GIVEN INFORMATION:
----

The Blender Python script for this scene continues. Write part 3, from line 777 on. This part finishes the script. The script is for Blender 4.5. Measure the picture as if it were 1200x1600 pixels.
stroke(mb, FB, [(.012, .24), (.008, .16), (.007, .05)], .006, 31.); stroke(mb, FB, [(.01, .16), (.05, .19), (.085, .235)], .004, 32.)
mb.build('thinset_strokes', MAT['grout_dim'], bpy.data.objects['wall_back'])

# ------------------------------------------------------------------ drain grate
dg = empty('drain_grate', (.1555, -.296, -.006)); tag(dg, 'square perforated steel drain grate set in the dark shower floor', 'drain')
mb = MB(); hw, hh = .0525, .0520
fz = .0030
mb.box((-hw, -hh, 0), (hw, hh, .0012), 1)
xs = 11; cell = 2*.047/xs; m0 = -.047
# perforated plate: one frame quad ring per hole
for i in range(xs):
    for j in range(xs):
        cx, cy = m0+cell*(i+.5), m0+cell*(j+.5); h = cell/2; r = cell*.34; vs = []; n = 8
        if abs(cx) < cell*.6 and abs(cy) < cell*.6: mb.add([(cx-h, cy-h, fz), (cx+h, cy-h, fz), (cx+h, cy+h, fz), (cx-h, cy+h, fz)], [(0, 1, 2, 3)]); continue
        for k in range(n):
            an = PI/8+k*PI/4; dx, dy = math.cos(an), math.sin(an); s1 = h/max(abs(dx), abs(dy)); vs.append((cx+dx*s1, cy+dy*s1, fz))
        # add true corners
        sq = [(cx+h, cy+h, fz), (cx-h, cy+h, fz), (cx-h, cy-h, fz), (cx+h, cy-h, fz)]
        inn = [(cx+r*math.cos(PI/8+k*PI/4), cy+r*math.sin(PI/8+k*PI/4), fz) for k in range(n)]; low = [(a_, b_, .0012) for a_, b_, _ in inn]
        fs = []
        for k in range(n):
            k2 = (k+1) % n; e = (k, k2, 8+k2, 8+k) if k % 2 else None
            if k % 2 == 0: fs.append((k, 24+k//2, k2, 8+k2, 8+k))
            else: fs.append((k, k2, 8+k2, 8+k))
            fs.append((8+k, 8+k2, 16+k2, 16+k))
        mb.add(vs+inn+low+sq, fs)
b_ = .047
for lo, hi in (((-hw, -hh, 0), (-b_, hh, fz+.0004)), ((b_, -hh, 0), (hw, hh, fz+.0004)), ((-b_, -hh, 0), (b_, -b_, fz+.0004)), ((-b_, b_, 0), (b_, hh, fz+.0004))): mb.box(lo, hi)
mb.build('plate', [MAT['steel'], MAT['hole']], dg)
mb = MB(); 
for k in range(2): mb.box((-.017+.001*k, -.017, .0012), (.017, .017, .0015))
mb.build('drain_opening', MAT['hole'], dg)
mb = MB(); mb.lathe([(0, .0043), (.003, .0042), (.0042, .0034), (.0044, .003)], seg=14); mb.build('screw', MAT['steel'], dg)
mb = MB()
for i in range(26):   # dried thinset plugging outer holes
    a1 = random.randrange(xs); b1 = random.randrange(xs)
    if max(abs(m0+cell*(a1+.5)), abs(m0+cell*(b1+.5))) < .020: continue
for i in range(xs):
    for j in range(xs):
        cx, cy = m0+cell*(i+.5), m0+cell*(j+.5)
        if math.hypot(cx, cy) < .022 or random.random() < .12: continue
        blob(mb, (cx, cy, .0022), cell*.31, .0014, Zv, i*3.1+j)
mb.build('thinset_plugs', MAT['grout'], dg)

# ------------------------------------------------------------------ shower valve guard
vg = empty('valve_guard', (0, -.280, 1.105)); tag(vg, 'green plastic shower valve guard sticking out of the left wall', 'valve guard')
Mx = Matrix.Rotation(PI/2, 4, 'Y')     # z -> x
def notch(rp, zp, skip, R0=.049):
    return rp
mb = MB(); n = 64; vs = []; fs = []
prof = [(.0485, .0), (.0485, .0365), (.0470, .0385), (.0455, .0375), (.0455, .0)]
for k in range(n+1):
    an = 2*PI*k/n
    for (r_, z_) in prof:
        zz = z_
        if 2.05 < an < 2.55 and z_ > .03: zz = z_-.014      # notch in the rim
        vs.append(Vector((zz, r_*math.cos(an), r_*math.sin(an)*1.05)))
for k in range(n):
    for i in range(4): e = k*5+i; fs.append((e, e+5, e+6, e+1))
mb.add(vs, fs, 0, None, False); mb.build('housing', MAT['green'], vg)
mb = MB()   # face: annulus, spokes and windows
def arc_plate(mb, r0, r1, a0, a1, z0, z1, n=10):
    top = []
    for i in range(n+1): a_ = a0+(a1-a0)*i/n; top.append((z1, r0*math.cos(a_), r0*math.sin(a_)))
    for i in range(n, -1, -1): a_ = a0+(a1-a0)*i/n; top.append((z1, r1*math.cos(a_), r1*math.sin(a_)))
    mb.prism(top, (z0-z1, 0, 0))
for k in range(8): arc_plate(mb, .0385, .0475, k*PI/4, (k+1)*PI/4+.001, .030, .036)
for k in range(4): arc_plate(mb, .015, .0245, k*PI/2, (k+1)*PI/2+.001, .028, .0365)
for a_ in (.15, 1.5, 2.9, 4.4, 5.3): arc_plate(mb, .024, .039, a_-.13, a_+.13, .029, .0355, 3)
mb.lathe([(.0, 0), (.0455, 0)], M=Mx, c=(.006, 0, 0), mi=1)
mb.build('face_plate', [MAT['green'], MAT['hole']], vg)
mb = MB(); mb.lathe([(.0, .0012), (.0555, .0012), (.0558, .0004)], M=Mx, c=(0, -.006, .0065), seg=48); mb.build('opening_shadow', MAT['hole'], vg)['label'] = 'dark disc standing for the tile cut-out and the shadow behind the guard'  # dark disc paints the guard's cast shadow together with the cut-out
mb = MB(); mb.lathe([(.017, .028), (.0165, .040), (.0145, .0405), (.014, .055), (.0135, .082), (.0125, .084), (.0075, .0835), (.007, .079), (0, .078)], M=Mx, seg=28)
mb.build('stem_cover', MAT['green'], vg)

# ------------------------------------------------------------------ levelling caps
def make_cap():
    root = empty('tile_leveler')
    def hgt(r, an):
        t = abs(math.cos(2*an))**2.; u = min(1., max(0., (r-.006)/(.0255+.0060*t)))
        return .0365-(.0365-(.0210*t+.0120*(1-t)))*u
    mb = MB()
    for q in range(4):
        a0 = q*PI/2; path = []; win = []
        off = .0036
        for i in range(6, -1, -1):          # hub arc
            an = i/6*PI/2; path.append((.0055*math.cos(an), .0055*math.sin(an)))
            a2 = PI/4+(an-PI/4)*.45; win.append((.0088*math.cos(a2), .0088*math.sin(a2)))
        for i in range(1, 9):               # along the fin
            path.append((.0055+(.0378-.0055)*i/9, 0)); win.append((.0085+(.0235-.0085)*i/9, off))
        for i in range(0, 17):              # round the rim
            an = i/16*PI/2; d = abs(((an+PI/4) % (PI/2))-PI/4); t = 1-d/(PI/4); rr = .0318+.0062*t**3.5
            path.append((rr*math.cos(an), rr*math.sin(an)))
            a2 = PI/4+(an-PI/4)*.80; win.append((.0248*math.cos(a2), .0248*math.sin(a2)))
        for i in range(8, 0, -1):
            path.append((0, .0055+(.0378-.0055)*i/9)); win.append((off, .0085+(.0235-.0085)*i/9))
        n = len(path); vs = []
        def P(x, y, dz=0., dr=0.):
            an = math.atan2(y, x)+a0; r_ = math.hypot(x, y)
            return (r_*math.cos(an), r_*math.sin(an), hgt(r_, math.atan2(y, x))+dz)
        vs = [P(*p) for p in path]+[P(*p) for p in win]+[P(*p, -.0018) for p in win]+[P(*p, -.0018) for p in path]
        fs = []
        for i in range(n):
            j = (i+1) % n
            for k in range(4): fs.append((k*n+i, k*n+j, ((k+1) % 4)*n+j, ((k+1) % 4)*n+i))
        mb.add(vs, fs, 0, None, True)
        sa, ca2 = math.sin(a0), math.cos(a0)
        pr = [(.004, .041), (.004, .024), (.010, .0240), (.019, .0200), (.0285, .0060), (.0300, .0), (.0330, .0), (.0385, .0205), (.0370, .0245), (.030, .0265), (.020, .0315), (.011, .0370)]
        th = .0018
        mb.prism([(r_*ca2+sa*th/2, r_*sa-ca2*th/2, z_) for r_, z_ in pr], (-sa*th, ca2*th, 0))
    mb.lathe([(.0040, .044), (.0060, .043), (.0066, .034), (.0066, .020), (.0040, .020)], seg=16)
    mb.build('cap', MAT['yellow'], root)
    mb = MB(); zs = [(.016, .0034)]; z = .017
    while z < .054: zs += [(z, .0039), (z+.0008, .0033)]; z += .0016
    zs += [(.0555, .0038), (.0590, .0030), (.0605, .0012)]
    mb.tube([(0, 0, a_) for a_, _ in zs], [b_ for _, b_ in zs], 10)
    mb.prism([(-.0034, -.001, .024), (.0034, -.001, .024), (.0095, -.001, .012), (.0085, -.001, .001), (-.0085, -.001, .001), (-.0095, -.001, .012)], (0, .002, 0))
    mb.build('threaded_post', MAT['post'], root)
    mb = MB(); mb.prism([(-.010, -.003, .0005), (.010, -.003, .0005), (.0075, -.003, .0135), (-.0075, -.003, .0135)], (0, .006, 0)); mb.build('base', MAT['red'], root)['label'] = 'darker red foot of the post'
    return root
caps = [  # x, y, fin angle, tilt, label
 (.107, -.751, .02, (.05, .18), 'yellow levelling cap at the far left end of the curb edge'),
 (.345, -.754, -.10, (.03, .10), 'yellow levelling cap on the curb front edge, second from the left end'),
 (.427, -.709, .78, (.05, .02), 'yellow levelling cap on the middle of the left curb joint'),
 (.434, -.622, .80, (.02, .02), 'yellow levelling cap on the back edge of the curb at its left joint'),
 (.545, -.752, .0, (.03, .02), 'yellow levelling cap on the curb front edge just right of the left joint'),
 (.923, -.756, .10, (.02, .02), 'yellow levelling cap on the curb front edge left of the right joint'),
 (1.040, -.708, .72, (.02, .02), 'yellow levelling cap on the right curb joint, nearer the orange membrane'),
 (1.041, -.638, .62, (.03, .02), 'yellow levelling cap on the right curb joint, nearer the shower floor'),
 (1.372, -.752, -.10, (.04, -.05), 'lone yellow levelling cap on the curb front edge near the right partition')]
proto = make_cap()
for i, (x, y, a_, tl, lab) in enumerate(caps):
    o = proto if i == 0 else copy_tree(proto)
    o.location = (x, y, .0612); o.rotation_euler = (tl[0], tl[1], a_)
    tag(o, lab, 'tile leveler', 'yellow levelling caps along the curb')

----

GIVEN EXERCISE: Return every line containing "from".

THE SOLUTION:
The Blender Python script for this scene continues. Write part 3, from line 777 on. This part finishes the script. The script is for Blender 4.5. Measure the picture as if it were 1200x1600 pixels.
 (.345, -.754, -.10, (.03, .10), 'yellow levelling cap on the curb front edge, second from the left end'),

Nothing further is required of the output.